··· EXCERPTED RECORDS ···
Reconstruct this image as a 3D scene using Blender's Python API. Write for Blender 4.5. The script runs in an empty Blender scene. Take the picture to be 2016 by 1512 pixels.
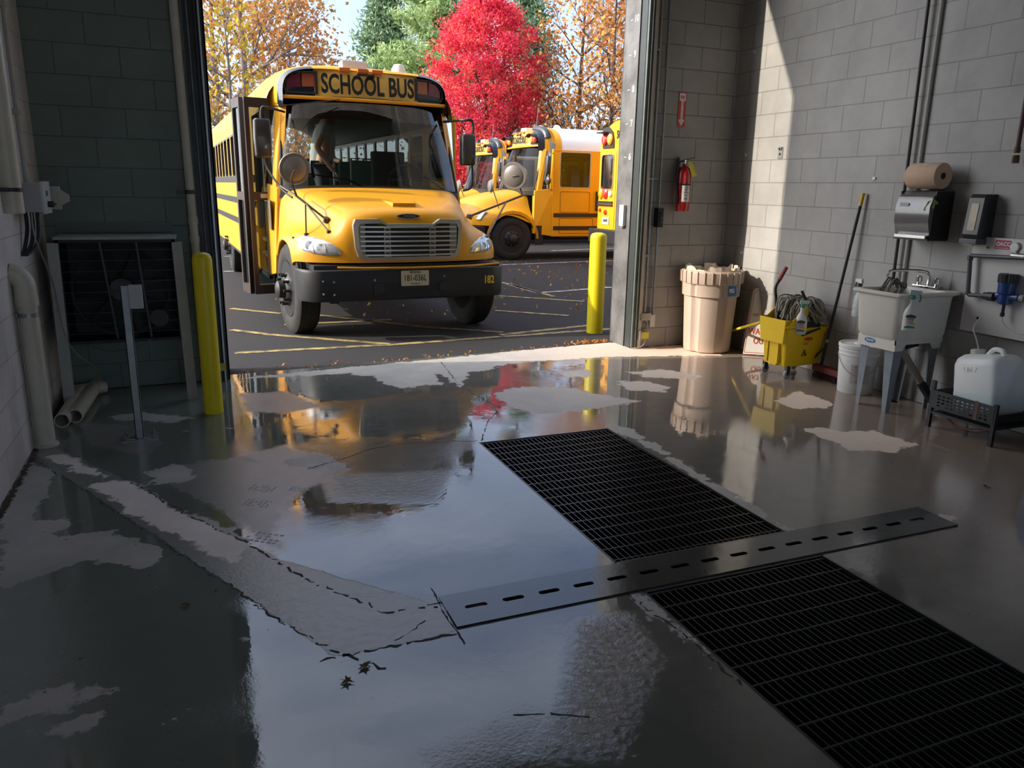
import bpy, bmesh, math, random
import numpy as np
from mathutils import Vector, Matrix
R = math.radians
SC = bpy.context.scene
COL = SC.collection
random.seed(7); RNG = np.random.default_rng(7)

# ------------------------------------------------------------------ camera
CAM_H, YAW, PITCH, ROLL = 1.517, .393, .248, .018
_r = Vector((math.cos(YAW), -math.sin(YAW), 0)); _f = Vector((math.sin(YAW), math.cos(YAW), 0))
_f2 = _f*math.cos(PITCH) - Vector((0, 0, 1))*math.sin(PITCH)
_u2 = Vector((0, 0, 1))*math.cos(PITCH) + _f*math.sin(PITCH)
CR = _r*math.cos(ROLL) + _u2*math.sin(ROLL); CU = -_r*math.sin(ROLL) + _u2*math.cos(ROLL); CF = _f2
cam = bpy.data.cameras.new('camera'); camo = bpy.data.objects.new('camera', cam); COL.objects.link(camo)
camo.matrix_world = Matrix(((CR.x, CU.x, -CF.x, 0), (CR.y, CU.y, -CF.y, 0), (CR.z, CU.z, -CF.z, CAM_H), (0, 0, 0, 1)))
cam.sensor_width = 36; cam.lens = 36*1520/2016; cam.clip_start = .05; cam.clip_end = 600
SC.camera = camo
FPX = 1520.
def ray(px, py): return CF + CR*((px-1008)/FPX) - CU*((py-756)/FPX)
def fl(px, py, z=0.):                       # point of the floor (or a level z) seen at a pixel of the photograph
    d = ray(px, py); t = (z-CAM_H)/d.z; return Vector((d.x*t, d.y*t, z))
def onx(px, py, X): d = ray(px, py); t = X/d.x; return Vector((X, d.y*t, d.z*t+CAM_H))
def ony(px, py, Y): d = ray(px, py); t = Y/d.y; return Vector((d.x*t, Y, d.z*t+CAM_H))

# ------------------------------------------------------------------ light
SUN_DIR = Vector((1, -.235, -.50)).normalized()
sun = bpy.data.lights.new('sun', 'SUN'); sun.energy = 5.2; sun.angle = R(.6); sun.color = (1, .88, .73)
suno = bpy.data.objects.new('sun', sun); COL.objects.link(suno)
suno.rotation_euler = SUN_DIR.to_track_quat('-Z', 'Y').to_euler(); suno.location = (-20, 12, 20)
W = bpy.data.worlds.new('sky'); SC.world = W; W.use_nodes = True
wn = W.node_tree; wn.nodes.clear()
def N(nt, t, **k):
    n = nt.nodes.new(t)
    for a, v in k.items():
        if a == 'ins':
            for i, x in v.items(): n.inputs[i].default_value = x
        else: setattr(n, a, v)
    return n
sky = N(wn, 'ShaderNodeTexSky', sky_type='NISHITA', sun_disc=False, sun_elevation=R(26), sun_rotation=math.atan2(-SUN_DIR.x, -SUN_DIR.y),
        air_density=1.0, dust_density=.6, ozone_density=2.5)
tc = N(wn, 'ShaderNodeTexCoord'); mp = N(wn, 'ShaderNodeMapping', ins={'Scale': (1, 1, 3.0)})
ns = N(wn, 'ShaderNodeTexNoise', ins={'Scale': 2.2, 'Detail': 7, 'Roughness': .55, 'Distortion': .4})
rp = N(wn, 'ShaderNodeValToRGB'); rp.color_ramp.elements[0].position = .38; rp.color_ramp.elements[1].position = .72
mx = N(wn, 'ShaderNodeMix', data_type='RGBA'); mx.inputs[7].default_value = (4.9, 5.5, 6.6, 1)
sc_ = N(wn, 'ShaderNodeMath', operation='MULTIPLY_ADD', ins={1: .5, 2: .25})
bg = N(wn, 'ShaderNodeBackground', ins={'Strength': .28}); wo = N(wn, 'ShaderNodeOutputWorld')
L = wn.links.new
L(tc.outputs['Generated'], mp.inputs[0]); L(mp.outputs[0], ns.inputs['Vector']); L(ns.outputs[0], rp.inputs[0]); L(rp.outputs[0], sc_.inputs[0])
L(sc_.outputs[0], mx.inputs[0]); tn = N(wn, 'ShaderNodeMix', data_type='RGBA', blend_type='MULTIPLY'); tn.inputs[0].default_value = 1; tn.inputs[7].default_value = (.60, .71, .90, 1); L(sky.outputs[0], tn.inputs[6]); L(tn.outputs[2], mx.inputs[6]); geo = N(wn, 'ShaderNodeVectorMath', operation='DOT_PRODUCT'); geo.inputs[1].default_value = (-SUN_DIR.x, -SUN_DIR.y, -SUN_DIR.z); L(tc.outputs['Generated'], geo.inputs[0])
pw = N(wn, 'ShaderNodeMath', operation='POWER', use_clamp=False, ins={1: 3.}); mxx = N(wn, 'ShaderNodeMath', operation='MAXIMUM', ins={1: 0.}); L(geo.outputs['Value'], mxx.inputs[0]); L(mxx.outputs[0], pw.inputs[0])
hz = N(wn, 'ShaderNodeVectorMath', operation='SCALE'); hz.inputs[0].default_value = (17., 15.6, 13.6); L(pw.outputs[0], hz.inputs['Scale'])     # bright haze around the sun
ad = N(wn, 'ShaderNodeVectorMath', operation='ADD'); L(mx.outputs[2], ad.inputs[0]); L(hz.outputs[0], ad.inputs[1]); L(ad.outputs[0], bg.inputs[0]); L(bg.outputs[0], wo.inputs[0])
vs = SC.view_settings; vs.view_transform = 'Standard'; vs.look = 'None'; vs.gamma = 1; vs.exposure = 0.12; vs.use_curve_mapping = False
SC.cycles.max_bounces = 8; SC.cycles.diffuse_bounces = 5; SC.cycles.glossy_bounces = 5; SC.cycles.transparent_max_bounces = 16
SC.cycles.use_denoising = True; SC.cycles.sample_clamp_indirect = 6; SC.cycles.caustics_reflective = False; SC.cycles.caustics_refractive = False

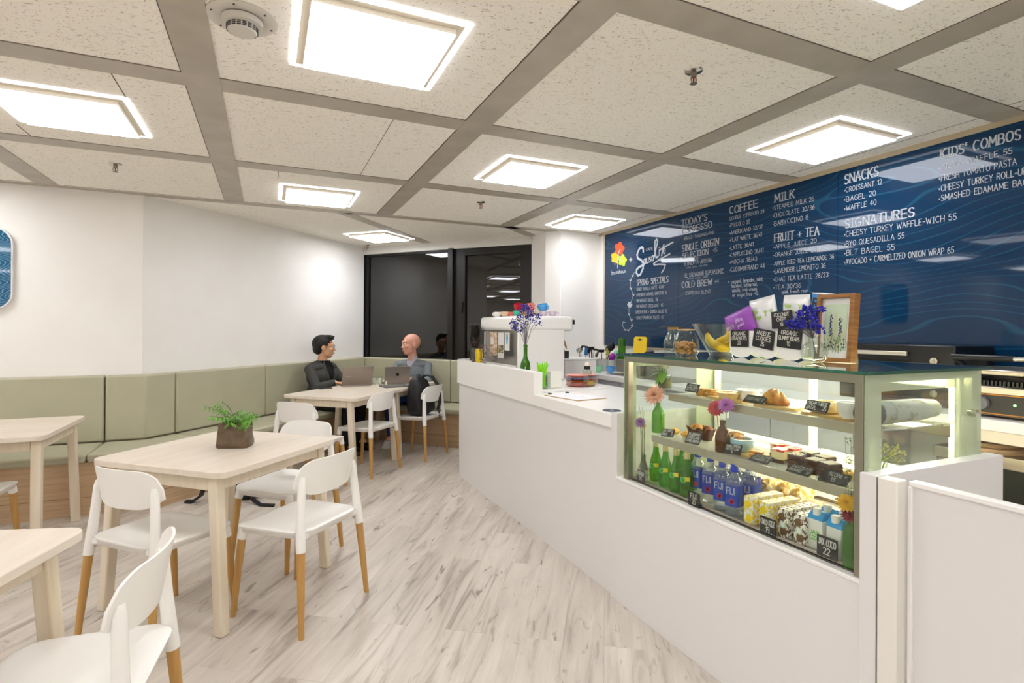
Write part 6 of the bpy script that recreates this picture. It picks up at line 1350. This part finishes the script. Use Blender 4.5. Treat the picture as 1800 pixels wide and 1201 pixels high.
for i, px in enumerate((1482, 1496)): solo(MB().prism([(-.04, 0), (.04, -.01), (.0, .045)], 0, .026), 'scone', mat('yellow scone', 'EDB93A', .5, bump=(60, .5, .004)), ['yellow scone wedge behind the scone card, left one', 'yellow scone wedge at the right end of the lower shelf'][i], 'scone', (1.80+.02*i, place(px, 1.80), S2z+.001), FRONT+i, 'scones', bevel=.005)
# deck, back row: wrapped waffles and bowls
for i, (px, X) in enumerate(((1352, 1.97), (1382, 1.99), (1405, 1.96), (1372, 2.06), (1412, 2.06))):
    mb = MB(); mb.ell((0, 0, .05), (.045, .040, .05), 16, 12, .12, random.Random(i+40)); solo(mb, 'wrapped_waffle', mat('golden waffle', 'E0AE4E', .4, noise=('F6E6B8', 28, (1, 1, 1), .45, .55), bump=(40, .8, .01)), ['wrapped waffle behind the yellow cartons, front left', 'wrapped waffle behind the yellow cartons, front middle', 'wrapped waffle behind the cartons, front right', 'wrapped waffle in the rear row, left', 'wrapped waffle in the rear row, right'][i], 'waffle', (X, gX(px, 850, X).y, DK), 0, 'wrapped waffles at the back of the case deck')
for i, (px, X, c_) in enumerate(((1428, 1.93, 'E6B27A'), (1455, 1.92, 'F0D8B0'), (1482, 1.92, 'F4EBD8'))):
    t = thing('dessert_cup', ['orange dessert cup behind the brown cartons', 'cream dessert cup behind the coconut water cartons', 'white dessert cup at the right rear of the case deck'][i], 'dessert', (X, gX(px, 860, X).y, DK))
    MB().lathe([(0, 0), (.028, 0), (.042, .06), (.045, .07), (.042, .07), (.038, .055), (0, .05)], 24).build('cup', M_ceram, t); mb = MB(); mb.ell((0, 0, .062), (.037, .037, .02), 16, 8, .06, random.Random(i)); mb.build('dessert', mat('dessert '+c_, c_, .5), t)
# ================================================================ THINGS ON TOP OF THE CASE
TP = 1.2585
def top(px, X): return (X, gX(px, 620, X).y, TP)
M_cork = mat('pale wood lid', 'C9A36A', .5); M_cookie = mat('amber cookie', 'C98A2A', .4, noise=('8E5418', 40, (1, 1, 1), .45, .6), bump=(60, .5, .004))
t = thing('cookie_jar', 'round glass jar with a wooden lid holding amber cookies', 'jar', top(1206, 1.80))
MB().lathe([(0, .003), (.045, 0), (.058, .018), (.0605, .045), (.052, .085), (.038, .112), (.038, .118), (.036, .118), (.036, .112), (.050, .084), (.058, .045), (.055, .019), (0, .006)], 32).build('jar_glass', M_jar, t)
MB().lathe([(0, .116), (.040, .118), (.040, .124), (0, .125)], 28).build('lid', M_cork, t)
rq = random.Random(8)
for k in range(36):
    a = 2.4*k; r_ = .043*math.sqrt((k % 12+.5)/12); MB().at((r_*math.cos(a), r_*math.sin(a), .016+.017*(k//12)+rq.uniform(0, .010)), (rq.uniform(-.9, .9), rq.uniform(-.9, .9), a)).lathe([(0, -.006), (.011, -.005), (.012, 0), (.011, .005), (0, .006)], 10).build('cookie', M_cookie, t)
t = thing('cookie_jar', 'glass jar with a dark slate lid behind the jar of amber cookies', 'jar', top(1183, 1.90))
MB().lathe([(0, .003), (.035, 0), (.046, .018), (.048, .045), (.040, .08), (.028, .10), (.026, .122), (.024, .122), (.026, .10), (.038, .08), (.045, .045), (.043, .019), (0, .006)], 28).build('jar_glass', M_jar, t)
MB().lathe([(0, .122), (.027, .122), (.027, .134), (0, .134)], 20).build('cork', M_cork, t); MB().lathe([(0, .1342), (.062, .1342), (.062, .138), (0, .138)], 28).build('slate_lid', M_dark, t)
t = thing('fruit_bowl', 'wide clear glass bowl holding bananas on top of the case', 'bowl', top(1268, 1.965))
MB().lathe([(0, .003), (.052, 0), (.056, .004), (.135, .150), (.131, .150), (.053, .009), (0, .009)], 40).build('bowl_glass', glass_mat('bowl glass', (.93, .95, .93, 1), 1.6), t)
M_ban = mat('banana skin', 'E8C81E', .45, noise=('D8B010', 12, (1, 1, 1), .4, .6)); M_btip = mat('banana tip', '4A3618', .7)
def banana(lab, pts, r_=.0185):
    t = thing('banana', lab, 'banana', (0, 0, 0), 0, 'bananas in the glass bowl'); P = [Vector(p) for p in pts]
    c = sum(P, Vector())/len(P); t.location = c; Q = [];
    for i in range(len(P)-1):
        for q in range(4): Q.append((P[i].lerp(P[i+1], q/4))-c)
    Q.append(P[-1]-c); n_ = len(Q); rr = [r_*min(1, .42+2.6*min(i, n_-1-i)/n_) for i in range(n_)]
    MB().tube(Q, rr, 8).build('banana_skin', M_ban, t, angle=60, sub=1); d = (Q[-1]-Q[-2]).normalized(); MB().tube([Q[-1]-d*.004, Q[-1]+d*.016], [r_*.38, r_*.28], 7).build('stem', M_btip, t); d = (Q[0]-Q[1]).normalized(); MB().tube([Q[0]-d*.004, Q[0]+d*.004], [r_*.42, r_*.3], 7).build('tip', M_btip, t)
bx, by, bz = top(1268, 1.965)
def bp(px, py, X): return gX(px, py, X)
banana('front banana lying diagonally in the glass bowl, blunt tip up', [bp(1243, 586, 1.93), bp(1246, 598, 1.92), bp(1256, 607, 1.915), bp(1270, 612, 1.92), bp(1284, 614, 1.935)], .0215)
banana('second banana curving behind the front one', [bp(1258, 600, 1.965), bp(1268, 599, 1.96), bp(1279, 594, 1.96), bp(1288, 583, 1.965), bp(1293, 570, 1.97)], .019)
banana('banana at the rear of the bowl with its stem above the rim', [bp(1262, 612, 2.0), bp(1274, 604, 2.01), bp(1283, 590, 2.01), bp(1284, 572, 2.01), bp(1280, 560, 2.01)], .018)
banana('banana lying on the bottom of the bowl at the right', [bp(1262, 616, 1.965), bp(1274, 612, 1.975), bp(1284, 607, 1.985), bp(1292, 600, 1.99)], .018)
# white basket with scalloped rim
yb0 = gX(1283, 620, 1.90).y; yb1 = gX(1414, 620, 1.90).y; wB = yb0-yb1; hB = .118
t = thing('snack_basket', 'white scalloped paper box on top of the case filled with snack bags', 'box', (1.955, (yb0+yb1)/2, TP), FRONT)
Wd = .11; N = 3; P = []
for i in range(N):
    for k in range(13):
        a = PI-PI*k/12; cx = -wB/2+wB/N*(i+.5); P.append((cx+wB/N*.5*math.cos(a)*.98, .034-.034*math.sin(a)))
P = P+[(wB/2, hB), (-wB/2, hB)]
M_paper = mat('white card', 'ECEAE4', .6)
mb = MB(); vprism(mb, P, -Wd/2, -Wd/2+.002, 0); mb.build('front_panel', M_paper, t); mb = MB(); vprism(mb, P, Wd/2-.002, Wd/2, 0); mb.build('back_panel', M_paper, t)
mb = MB(); mb.box((-wB/2, 0, hB/2+.01), (.002, Wd, hB-.02)); mb.box((wB/2, 0, hB/2+.01), (.002, Wd, hB-.02)); mb.box((0, 0, .036), (wB-.004, Wd-.010, .002)); mb.build('tray', M_paper, t)
def bag(lab, px0, px1, py0, py1, X, m, roll, texts, tm, k=.022, nm='snack_bag'):
    A = gX(px0, py1, X); B = gX(px1, py0, X); w_ = A.y-B.y; h_ = B.z-A.z
    t = thing(nm, lab, 'snack bag', (X, (A.y+B.y)/2, A.z), (0, 0, FRONT)); Mx = Matrix.Rotation(R(-roll), 4, 'Y'); rows = []; n_ = 9
    for i in range(n_+1):
        q = i/n_; th = k*math.sin(PI*min(1, max(0, q)))**.6+.0015; th = max(th, .0015)
        rows.append([(p[0]*(1+.02*math.sin(9*q)), p[1], q*h_) for p in [(w_/2*math.cos(a), (th*(abs(math.sin(a))**.7)*(1 if math.sin(a) > 0 else -1))) for a in [2*PI*j/20 for j in range(20)]]])
    mb = MB(); mb.T = Mx; mb.skin(rows); mb.build('bag_body', m, t, angle=70)
    mb = MB(); rt = Mx.to_3x3() @ Vector((1, 0, 0)); up = Mx.to_3x3() @ Vector((0, 0, 1)); fw = Vector((0, -1, 0))
    for (s_, x_, z_, hh, low) in texts: write(mb, s_, rt*(x_*w_)+up*(z_*h_)+fw*(k+.003), rt, up, hh*h_, th=.16, lower=low, off=0)
    if texts: mb.build('bag_lettering', tm, t, weld=False)
    return t
M_foil = mat('matte white foil', 'DCDCDA', .35, metal=.25, bump=(12, .5, .02)); M_purp = mat('purple foil', '8E3FA8', .35, bump=(14, .5, .015)); M_lgr = mat('lime print', '9CCB2A', .5); M_lil = mat('lilac print', 'D9B8E4', .5)
bag('white snack bag with lime green lettering, left one in the box', 1326, 1372, 521, 592, 2.0, M_foil, 10, [('fine', -.30, .62, .10, True), ('chips', -.25, .47, .10, True), ('Y Y', .16, .50, .14, False)], M_lgr)
bag('white snack bag with lime green lettering, right one in the box', 1377, 1423, 517, 592, 2.0, M_foil, -1, [('fine', -.30, .70, .10, True), ('chips', -.25, .57, .10, True), ('Y', .22, .62, .14, False)], M_lgr)
bag('purple snack bag leaning over the left end of the box', 1286, 1336, 543, 600, 1.965, M_purp, 20, [('thins', -.02, .62, .13, True), ('good', .0, .46, .12, True), ('NUTS', -.38, .50, .10, False)], M_lil, .020)
t = thing('cereal_box', 'blue upright packet with bold dark lettering behind the framed picture', 'packet', (2.12, gX(1450, 600, 2.12).y, TP), (0, R(0), FRONT-.15))
mb = MB(); mb.T = Matrix.Rotation(R(8), 4, 'Y'); mb.box((0, 0, .135), (.15, .06, .27)); mb.build('packet_body', mat('sky blue card', '3F8FD0', .5), t, bevel=.002)
mb = MB(); mb.T = Matrix.Rotation(R(8), 4, 'Y'); mb.box((0, 0, .272), (.152, .062, .004)); mb.build('packet_top', M_paper, t)
mb = MB(); Mx = Matrix.Rotation(R(8), 4, 'Y').to_3x3(); rt = Mx @ Vector((1, 0, 0)); up = Mx @ Vector((0, 0, 1))
write(mb, 'RUDE', rt*-.065+up*.212+Vector((0, -.0305, 0)), rt, up, .038, width=.125, th=.22, off=.0004); write(mb, 'HEALTH', rt*-.065+up*.165+Vector((0, -.0305, 0)), rt, up, .032, width=.125, th=.2, off=.0004); mb.build('packet_lettering', M_dark, t, weld=False)
Xc = 1.895
card('black card reading ORGANIC CRACKERS 20 on the white box', ['ORGANIC', 'CRACKERS', '20'], 1299.5, 595, Xc, .098, .074, 1, 0)
card('tilted black card reading COOKIES 25 on the white box', ['ANGELIC', 'COOKIES', '25'], 1341.5, 596, Xc-.002, .105, .080, -9, 0)
card('black card reading GUMMY BEARS 10 at the right of the white box', ['ORGANIC', 'GUMMY BEARS', '10'], 1387, 595.5, Xc, .110, .078, -5, 0)
card('black card reading COCONUT CHIPS 18 standing inside the white box', ['COCONUT', 'CHIPS', '18'], 1374, 562, 1.945, .100, .072, 4, 0)
card('black card behind the blue dried flowers, figure 47 just showing', ['RICE CAKES', '47'], 1420, 562, 1.965, .085, .085, 3, 0)
# round bud vase with blue flowers
t = thing('bud_vase', 'round clear bud vase with blue dried flowers on top of the case', 'vase', top(1431, 1.90))
MB().lathe([(0, .003), (.025, 0), (.042, .014), (.0475, .038), (.040, .064), (.022, .078), (.020, .094), (.024, .098), (.022, .098), (.018, .092), (.020, .077), (.038, .062), (.045, .038), (.040, .015), (0, .006)], 32).build('vase_glass', M_jar, t)
ms = MB(); mf = MB(); rp = random.Random(31)
for k in range(26):
    a = rp.uniform(-1, 1); e = Vector((rp.uniform(-.04, .03), .028+a*.062, rp.uniform(.135, .215)-.02*abs(a))); ms.tube([(rp.uniform(-.01, .01), -.01, .01), (0, .006, .09), tuple(e)], .0010, 4); florets(mf, rp, e, .018, 16, .0048)
ms.build('stem', M_stem, t); mf.build('blossom', mat('deep blue blossom', '1D1F96', .7), t)
# framed picture
A = gX(1434, 637, 1.985); B = gX(1500, 637, 1.985); wF = A.y-B.y; hF = .262
t = thing('picture_frame', 'brown wooden frame with a pressed flower picture standing on the case', 'picture', (1.985, (A.y+B.y)/2, TP), (-.09, 0, FRONT))
M_fr = mat('brown frame wood', '9A6A34', .45, noise=('835424', 10, (1, 1, 12), .4, .6)); mb = MB(); f = .016
for c, s in (((-wF/2+f/2, hF/2), (f, hF)), ((wF/2-f/2, hF/2), (f, hF)), ((0, f/2), (wF-2*f, f)), ((0, hF-f/2), (wF-2*f, f))): mb.box((c[0], 0, c[1]), (s[0], .036, s[1]))
mb.build('frame', M_fr, t, bevel=.0015)
MB().box((0, -.002, hF/2), (wF-2*f, .004, hF-2*f)).build('mount', M_paper, t); MB().box((0, -.0046, hF/2+.003), (wF*.60, .001, hF*.68)).build('backing', mat('pale green paper', 'C4D2B4', .7), t)
mb = MB(); mf = MB(); my = MB(); rp = random.Random(17)
for k in range(60):
    x = rp.gauss(0, .022); z = rp.uniform(.055, .10); mb.add([(x-.0008, -.0054, z-.02), (x+.0008, -.0054, z-.02), (x+.0012+rp.uniform(-.012, .012), -.0054, z+.025)], [(0, 1, 2)])
for cx, top_ in ((-.018, .185), (.020, .170), (.0, .19)):
    for k in range(34):
        z = .10+(top_-.10)*k/34; dst = my if cx == 0 else mf; disc(dst, cx+rp.uniform(-.006, .006), z, .0026, -.0056, 7)
for k in range(12): disc(my, rp.uniform(-.04, .04), rp.uniform(.06, .11), .0045, -.0058, 8)
for k in range(14): disc(mf, rp.uniform(-.04, .04), rp.uniform(.05, .09), .003, -.0059, 7)
for m_, nm, mm in ((mb, 'pressed_leaves', mat('pressed green', '6E7A48', .7)), (mf, 'pressed_blue_flowers', mat('pressed blue', '2C2F6A', .7)), (my, 'pressed_cream_flowers', mat('pressed cream', 'D6CBA0', .7))):
    o = m_.build(nm, mm, t, weld=False); o['kind'] = 'stuff'
mb = MB(); mb.add([(wF/2-.03, .018, 0), (wF/2-.026, .018, 0), (wF/2-.026, .018, .11), (wF/2-.03, .018, .11), (wF/2-.026, .07, .0), (wF/2-.03, .07, 0), (wF/2-.026, .05, .09), (wF/2-.03, .05, .09)], [(0, 3, 7, 5), (1, 4, 6, 2), (5, 7, 6, 4), (3, 2, 6, 7)]); mb.build('stand', mat('frame strut', '7A6A42', .6), t)
mb = MB(); leaflet(mb, (0, -.012, .004), (0, 1, .5), .034, .010, .2); solo(mb, 'fallen_leaf', mat('broad leaf', '6C9A2C', .5), 'small green leaf on the case top below the tilted cookies card', 'leaf', (1.84, gX(1340, 630, 1.84).y, TP), solid=.0006)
···
> **WHAT THIS TASK INVOLVES**: Give again, please, precisely the lines that begin the records and run through the line with "random.seed(7); RNG = np.random.default_rng(7)" in it, keeping both end lines and dropping any pictures.

> **SOLUTION TO THIS PROBLEM**:
Reconstruct this image as a 3D scene using Blender's Python API. Write for Blender 4.5. The script runs in an empty Blender scene. Take the picture to be 2016 by 1512 pixels.
import bpy, bmesh, math, random
import numpy as np
from mathutils import Vector, Matrix
R = math.radians
SC = bpy.context.scene
COL = SC.collection
random.seed(7); RNG = np.random.default_rng(7)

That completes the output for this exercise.